# WHAT THE TASK REQUIRES:
Are you able to retype all the records below exactly?

##### DATA EXCERPTS

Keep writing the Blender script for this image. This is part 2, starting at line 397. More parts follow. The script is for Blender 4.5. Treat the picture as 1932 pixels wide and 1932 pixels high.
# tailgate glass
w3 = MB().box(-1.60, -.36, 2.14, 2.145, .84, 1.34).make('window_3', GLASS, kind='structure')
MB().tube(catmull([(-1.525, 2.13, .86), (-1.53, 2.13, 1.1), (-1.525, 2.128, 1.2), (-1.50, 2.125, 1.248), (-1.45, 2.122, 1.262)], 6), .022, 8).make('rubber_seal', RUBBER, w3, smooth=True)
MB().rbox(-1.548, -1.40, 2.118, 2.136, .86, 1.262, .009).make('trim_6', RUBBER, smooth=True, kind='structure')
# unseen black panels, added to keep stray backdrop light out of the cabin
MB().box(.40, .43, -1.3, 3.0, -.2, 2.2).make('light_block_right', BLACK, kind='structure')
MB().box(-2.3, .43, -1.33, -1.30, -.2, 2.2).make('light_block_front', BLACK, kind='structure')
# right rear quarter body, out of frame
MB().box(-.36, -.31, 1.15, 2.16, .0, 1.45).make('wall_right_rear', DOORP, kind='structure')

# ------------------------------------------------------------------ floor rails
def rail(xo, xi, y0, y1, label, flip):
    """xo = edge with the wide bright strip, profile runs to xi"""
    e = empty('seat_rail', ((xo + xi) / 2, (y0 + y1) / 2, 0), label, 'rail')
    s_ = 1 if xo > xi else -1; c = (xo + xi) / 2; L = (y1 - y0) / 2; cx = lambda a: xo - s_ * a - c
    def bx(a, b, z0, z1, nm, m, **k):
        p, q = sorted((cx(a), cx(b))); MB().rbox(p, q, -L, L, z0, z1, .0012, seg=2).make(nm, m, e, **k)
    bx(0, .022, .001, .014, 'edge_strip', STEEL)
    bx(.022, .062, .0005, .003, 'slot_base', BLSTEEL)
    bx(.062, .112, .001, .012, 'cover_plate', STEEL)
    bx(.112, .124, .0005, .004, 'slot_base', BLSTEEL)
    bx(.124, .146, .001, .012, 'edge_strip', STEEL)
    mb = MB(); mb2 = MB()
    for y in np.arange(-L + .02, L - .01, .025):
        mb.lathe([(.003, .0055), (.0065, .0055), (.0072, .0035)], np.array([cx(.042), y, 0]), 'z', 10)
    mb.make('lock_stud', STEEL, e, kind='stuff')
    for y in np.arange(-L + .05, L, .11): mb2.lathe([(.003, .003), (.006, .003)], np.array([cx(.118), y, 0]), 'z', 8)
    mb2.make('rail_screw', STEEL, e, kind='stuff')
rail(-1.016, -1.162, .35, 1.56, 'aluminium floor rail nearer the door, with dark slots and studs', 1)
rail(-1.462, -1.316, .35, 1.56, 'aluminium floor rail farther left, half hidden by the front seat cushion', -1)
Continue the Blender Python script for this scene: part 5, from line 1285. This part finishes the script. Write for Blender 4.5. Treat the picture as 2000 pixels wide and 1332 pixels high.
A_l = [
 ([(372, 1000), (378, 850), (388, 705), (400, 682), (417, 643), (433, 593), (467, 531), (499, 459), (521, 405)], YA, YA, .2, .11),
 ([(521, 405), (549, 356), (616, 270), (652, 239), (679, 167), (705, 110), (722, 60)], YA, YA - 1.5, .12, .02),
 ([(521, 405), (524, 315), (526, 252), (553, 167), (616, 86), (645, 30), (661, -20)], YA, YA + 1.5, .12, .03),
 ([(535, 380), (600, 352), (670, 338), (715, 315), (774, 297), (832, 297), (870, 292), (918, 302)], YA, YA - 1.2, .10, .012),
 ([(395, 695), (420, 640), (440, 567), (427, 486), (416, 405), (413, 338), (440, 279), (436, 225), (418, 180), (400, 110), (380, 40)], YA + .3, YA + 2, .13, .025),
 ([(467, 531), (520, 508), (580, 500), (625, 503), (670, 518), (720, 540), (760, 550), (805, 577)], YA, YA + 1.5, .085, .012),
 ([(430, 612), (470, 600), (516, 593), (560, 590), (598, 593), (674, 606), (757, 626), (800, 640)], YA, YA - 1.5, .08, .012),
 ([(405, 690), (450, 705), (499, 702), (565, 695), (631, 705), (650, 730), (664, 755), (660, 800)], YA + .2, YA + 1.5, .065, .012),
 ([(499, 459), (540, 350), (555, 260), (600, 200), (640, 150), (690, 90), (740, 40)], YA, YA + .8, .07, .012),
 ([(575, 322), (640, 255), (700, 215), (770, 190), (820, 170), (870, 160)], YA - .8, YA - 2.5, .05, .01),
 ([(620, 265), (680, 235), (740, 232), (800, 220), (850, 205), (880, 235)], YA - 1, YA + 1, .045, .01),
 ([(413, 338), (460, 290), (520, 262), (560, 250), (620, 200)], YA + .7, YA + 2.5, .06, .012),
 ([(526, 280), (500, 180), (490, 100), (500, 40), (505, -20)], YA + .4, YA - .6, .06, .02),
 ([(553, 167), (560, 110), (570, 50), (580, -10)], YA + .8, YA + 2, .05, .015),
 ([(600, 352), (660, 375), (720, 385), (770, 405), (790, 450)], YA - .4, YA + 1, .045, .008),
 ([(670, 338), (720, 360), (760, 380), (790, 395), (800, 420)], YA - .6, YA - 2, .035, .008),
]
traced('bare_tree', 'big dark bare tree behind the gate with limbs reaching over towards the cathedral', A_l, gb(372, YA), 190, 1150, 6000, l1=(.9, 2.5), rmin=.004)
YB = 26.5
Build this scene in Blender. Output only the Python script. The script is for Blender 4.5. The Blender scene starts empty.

##########

# PROBLEM SOLUTION:
Keep writing the Blender script for this image. This is part 2, starting at line 397. More parts follow. The script is for Blender 4.5. Treat the picture as 1932 pixels wide and 1932 pixels high.
# tailgate glass
w3 = MB().box(-1.60, -.36, 2.14, 2.145, .84, 1.34).make('window_3', GLASS, kind='structure')
MB().tube(catmull([(-1.525, 2.13, .86), (-1.53, 2.13, 1.1), (-1.525, 2.128, 1.2), (-1.50, 2.125, 1.248), (-1.45, 2.122, 1.262)], 6), .022, 8).make('rubber_seal', RUBBER, w3, smooth=True)
MB().rbox(-1.548, -1.40, 2.118, 2.136, .86, 1.262, .009).make('trim_6', RUBBER, smooth=True, kind='structure')
# unseen black panels, added to keep stray backdrop light out of the cabin
MB().box(.40, .43, -1.3, 3.0, -.2, 2.2).make('light_block_right', BLACK, kind='structure')
MB().box(-2.3, .43, -1.33, -1.30, -.2, 2.2).make('light_block_front', BLACK, kind='structure')
# right rear quarter body, out of frame
MB().box(-.36, -.31, 1.15, 2.16, .0, 1.45).make('wall_right_rear', DOORP, kind='structure')

# ------------------------------------------------------------------ floor rails
def rail(xo, xi, y0, y1, label, flip):
    """xo = edge with the wide bright strip, profile runs to xi"""
    e = empty('seat_rail', ((xo + xi) / 2, (y0 + y1) / 2, 0), label, 'rail')
    s_ = 1 if xo > xi else -1; c = (xo + xi) / 2; L = (y1 - y0) / 2; cx = lambda a: xo - s_ * a - c
    def bx(a, b, z0, z1, nm, m, **k):
        p, q = sorted((cx(a), cx(b))); MB().rbox(p, q, -L, L, z0, z1, .0012, seg=2).make(nm, m, e, **k)
    bx(0, .022, .001, .014, 'edge_strip', STEEL)
    bx(.022, .062, .0005, .003, 'slot_base', BLSTEEL)
    bx(.062, .112, .001, .012, 'cover_plate', STEEL)
    bx(.112, .124, .0005, .004, 'slot_base', BLSTEEL)
    bx(.124, .146, .001, .012, 'edge_strip', STEEL)
    mb = MB(); mb2 = MB()
    for y in np.arange(-L + .02, L - .01, .025):
        mb.lathe([(.003, .0055), (.0065, .0055), (.0072, .0035)], np.array([cx(.042), y, 0]), 'z', 10)
    mb.make('lock_stud', STEEL, e, kind='stuff')
    for y in np.arange(-L + .05, L, .11): mb2.lathe([(.003, .003), (.006, .003)], np.array([cx(.118), y, 0]), 'z', 8)
    mb2.make('rail_screw', STEEL, e, kind='stuff')
rail(-1.016, -1.162, .35, 1.56, 'aluminium floor rail nearer the door, with dark slots and studs', 1)
rail(-1.462, -1.316, .35, 1.56, 'aluminium floor rail farther left, half hidden by the front seat cushion', -1)
Continue the Blender Python script for this scene: part 5, from line 1285. This part finishes the script. Write for Blender 4.5. Treat the picture as 2000 pixels wide and 1332 pixels high.
A_l = [
 ([(372, 1000), (378, 850), (388, 705), (400, 682), (417, 643), (433, 593), (467, 531), (499, 459), (521, 405)], YA, YA, .2, .11),
 ([(521, 405), (549, 356), (616, 270), (652, 239), (679, 167), (705, 110), (722, 60)], YA, YA - 1.5, .12, .02),
 ([(521, 405), (524, 315), (526, 252), (553, 167), (616, 86), (645, 30), (661, -20)], YA, YA + 1.5, .12, .03),
 ([(535, 380), (600, 352), (670, 338), (715, 315), (774, 297), (832, 297), (870, 292), (918, 302)], YA, YA - 1.2, .10, .012),
 ([(395, 695), (420, 640), (440, 567), (427, 486), (416, 405), (413, 338), (440, 279), (436, 225), (418, 180), (400, 110), (380, 40)], YA + .3, YA + 2, .13, .025),
 ([(467, 531), (520, 508), (580, 500), (625, 503), (670, 518), (720, 540), (760, 550), (805, 577)], YA, YA + 1.5, .085, .012),
 ([(430, 612), (470, 600), (516, 593), (560, 590), (598, 593), (674, 606), (757, 626), (800, 640)], YA, YA - 1.5, .08, .012),
 ([(405, 690), (450, 705), (499, 702), (565, 695), (631, 705), (650, 730), (664, 755), (660, 800)], YA + .2, YA + 1.5, .065, .012),
 ([(499, 459), (540, 350), (555, 260), (600, 200), (640, 150), (690, 90), (740, 40)], YA, YA + .8, .07, .012),
 ([(575, 322), (640, 255), (700, 215), (770, 190), (820, 170), (870, 160)], YA - .8, YA - 2.5, .05, .01),
 ([(620, 265), (680, 235), (740, 232), (800, 220), (850, 205), (880, 235)], YA - 1, YA + 1, .045, .01),
 ([(413, 338), (460, 290), (520, 262), (560, 250), (620, 200)], YA + .7, YA + 2.5, .06, .012),
 ([(526, 280), (500, 180), (490, 100), (500, 40), (505, -20)], YA + .4, YA - .6, .06, .02),
 ([(553, 167), (560, 110), (570, 50), (580, -10)], YA + .8, YA + 2, .05, .015),
 ([(600, 352), (660, 375), (720, 385), (770, 405), (790, 450)], YA - .4, YA + 1, .045, .008),
 ([(670, 338), (720, 360), (760, 380), (790, 395), (800, 420)], YA - .6, YA - 2, .035, .008),
]
traced('bare_tree', 'big dark bare tree behind the gate with limbs reaching over towards the cathedral', A_l, gb(372, YA), 190, 1150, 6000, l1=(.9, 2.5), rmin=.004)
YB = 26.5
Build this scene in Blender. Output only the Python script. The script is for Blender 4.5. The Blender scene starts empty.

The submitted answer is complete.